→ **Instructions to follow**
Extract each line of the data below exactly as written.

→ **Supplied information**
-----
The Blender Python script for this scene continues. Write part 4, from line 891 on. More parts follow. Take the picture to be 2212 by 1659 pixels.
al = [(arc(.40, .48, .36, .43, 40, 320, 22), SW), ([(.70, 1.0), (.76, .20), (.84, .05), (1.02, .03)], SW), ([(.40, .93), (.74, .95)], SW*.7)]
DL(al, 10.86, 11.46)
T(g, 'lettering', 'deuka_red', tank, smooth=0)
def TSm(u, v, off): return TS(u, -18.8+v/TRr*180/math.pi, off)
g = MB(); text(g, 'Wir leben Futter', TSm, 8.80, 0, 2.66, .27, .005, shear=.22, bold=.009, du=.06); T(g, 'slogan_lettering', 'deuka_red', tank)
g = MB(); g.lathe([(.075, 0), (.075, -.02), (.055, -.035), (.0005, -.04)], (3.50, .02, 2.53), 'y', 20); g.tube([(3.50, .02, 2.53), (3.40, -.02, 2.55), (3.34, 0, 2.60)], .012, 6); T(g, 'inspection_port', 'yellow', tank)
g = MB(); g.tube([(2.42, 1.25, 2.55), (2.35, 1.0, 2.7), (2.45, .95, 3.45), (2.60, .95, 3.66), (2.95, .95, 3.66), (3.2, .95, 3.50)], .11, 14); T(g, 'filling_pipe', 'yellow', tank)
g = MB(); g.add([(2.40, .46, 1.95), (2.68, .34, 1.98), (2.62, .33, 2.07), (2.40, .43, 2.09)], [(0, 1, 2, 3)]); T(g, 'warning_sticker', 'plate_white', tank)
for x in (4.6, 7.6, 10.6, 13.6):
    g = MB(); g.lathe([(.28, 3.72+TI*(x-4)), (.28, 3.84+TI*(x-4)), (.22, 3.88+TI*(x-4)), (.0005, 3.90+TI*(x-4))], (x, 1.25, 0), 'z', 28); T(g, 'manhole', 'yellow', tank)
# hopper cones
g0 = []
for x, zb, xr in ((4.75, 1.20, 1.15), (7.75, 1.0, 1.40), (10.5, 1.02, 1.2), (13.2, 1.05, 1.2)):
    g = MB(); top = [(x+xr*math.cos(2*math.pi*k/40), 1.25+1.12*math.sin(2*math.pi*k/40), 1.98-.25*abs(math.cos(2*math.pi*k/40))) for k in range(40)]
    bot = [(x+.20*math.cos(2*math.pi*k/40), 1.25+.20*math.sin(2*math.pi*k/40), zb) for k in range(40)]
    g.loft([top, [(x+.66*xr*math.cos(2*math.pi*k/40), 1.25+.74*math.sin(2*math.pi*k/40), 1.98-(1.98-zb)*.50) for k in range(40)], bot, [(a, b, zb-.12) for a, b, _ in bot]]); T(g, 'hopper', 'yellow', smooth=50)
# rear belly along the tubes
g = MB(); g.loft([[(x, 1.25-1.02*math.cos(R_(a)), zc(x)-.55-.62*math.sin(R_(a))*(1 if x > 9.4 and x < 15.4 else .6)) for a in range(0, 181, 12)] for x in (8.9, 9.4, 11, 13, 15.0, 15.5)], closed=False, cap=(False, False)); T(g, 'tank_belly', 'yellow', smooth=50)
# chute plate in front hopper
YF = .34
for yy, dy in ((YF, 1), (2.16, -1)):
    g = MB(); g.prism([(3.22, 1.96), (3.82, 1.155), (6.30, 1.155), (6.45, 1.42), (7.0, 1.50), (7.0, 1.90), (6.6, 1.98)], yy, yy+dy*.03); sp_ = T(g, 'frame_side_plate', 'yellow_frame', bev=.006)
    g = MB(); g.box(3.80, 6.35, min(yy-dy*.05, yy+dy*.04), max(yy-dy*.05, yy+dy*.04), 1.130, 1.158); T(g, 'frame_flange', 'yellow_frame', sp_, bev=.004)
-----
→ **The reply**
The Blender Python script for this scene continues. Write part 4, from line 891 on. More parts follow. Take the picture to be 2212 by 1659 pixels.
al = [(arc(.40, .48, .36, .43, 40, 320, 22), SW), ([(.70, 1.0), (.76, .20), (.84, .05), (1.02, .03)], SW), ([(.40, .93), (.74, .95)], SW*.7)]
DL(al, 10.86, 11.46)
T(g, 'lettering', 'deuka_red', tank, smooth=0)
def TSm(u, v, off): return TS(u, -18.8+v/TRr*180/math.pi, off)
g = MB(); text(g, 'Wir leben Futter', TSm, 8.80, 0, 2.66, .27, .005, shear=.22, bold=.009, du=.06); T(g, 'slogan_lettering', 'deuka_red', tank)
g = MB(); g.lathe([(.075, 0), (.075, -.02), (.055, -.035), (.0005, -.04)], (3.50, .02, 2.53), 'y', 20); g.tube([(3.50, .02, 2.53), (3.40, -.02, 2.55), (3.34, 0, 2.60)], .012, 6); T(g, 'inspection_port', 'yellow', tank)
g = MB(); g.tube([(2.42, 1.25, 2.55), (2.35, 1.0, 2.7), (2.45, .95, 3.45), (2.60, .95, 3.66), (2.95, .95, 3.66), (3.2, .95, 3.50)], .11, 14); T(g, 'filling_pipe', 'yellow', tank)
g = MB(); g.add([(2.40, .46, 1.95), (2.68, .34, 1.98), (2.62, .33, 2.07), (2.40, .43, 2.09)], [(0, 1, 2, 3)]); T(g, 'warning_sticker', 'plate_white', tank)
for x in (4.6, 7.6, 10.6, 13.6):
    g = MB(); g.lathe([(.28, 3.72+TI*(x-4)), (.28, 3.84+TI*(x-4)), (.22, 3.88+TI*(x-4)), (.0005, 3.90+TI*(x-4))], (x, 1.25, 0), 'z', 28); T(g, 'manhole', 'yellow', tank)
# hopper cones
g0 = []
for x, zb, xr in ((4.75, 1.20, 1.15), (7.75, 1.0, 1.40), (10.5, 1.02, 1.2), (13.2, 1.05, 1.2)):
    g = MB(); top = [(x+xr*math.cos(2*math.pi*k/40), 1.25+1.12*math.sin(2*math.pi*k/40), 1.98-.25*abs(math.cos(2*math.pi*k/40))) for k in range(40)]
    bot = [(x+.20*math.cos(2*math.pi*k/40), 1.25+.20*math.sin(2*math.pi*k/40), zb) for k in range(40)]
    g.loft([top, [(x+.66*xr*math.cos(2*math.pi*k/40), 1.25+.74*math.sin(2*math.pi*k/40), 1.98-(1.98-zb)*.50) for k in range(40)], bot, [(a, b, zb-.12) for a, b, _ in bot]]); T(g, 'hopper', 'yellow', smooth=50)
# rear belly along the tubes
g = MB(); g.loft([[(x, 1.25-1.02*math.cos(R_(a)), zc(x)-.55-.62*math.sin(R_(a))*(1 if x > 9.4 and x < 15.4 else .6)) for a in range(0, 181, 12)] for x in (8.9, 9.4, 11, 13, 15.0, 15.5)], closed=False, cap=(False, False)); T(g, 'tank_belly', 'yellow', smooth=50)
# chute plate in front hopper
YF = .34
for yy, dy in ((YF, 1), (2.16, -1)):
    g = MB(); g.prism([(3.22, 1.96), (3.82, 1.155), (6.30, 1.155), (6.45, 1.42), (7.0, 1.50), (7.0, 1.90), (6.6, 1.98)], yy, yy+dy*.03); sp_ = T(g, 'frame_side_plate', 'yellow_frame', bev=.006)
    g = MB(); g.box(3.80, 6.35, min(yy-dy*.05, yy+dy*.04), max(yy-dy*.05, yy+dy*.04), 1.130, 1.158); T(g, 'frame_flange', 'yellow_frame', sp_, bev=.004)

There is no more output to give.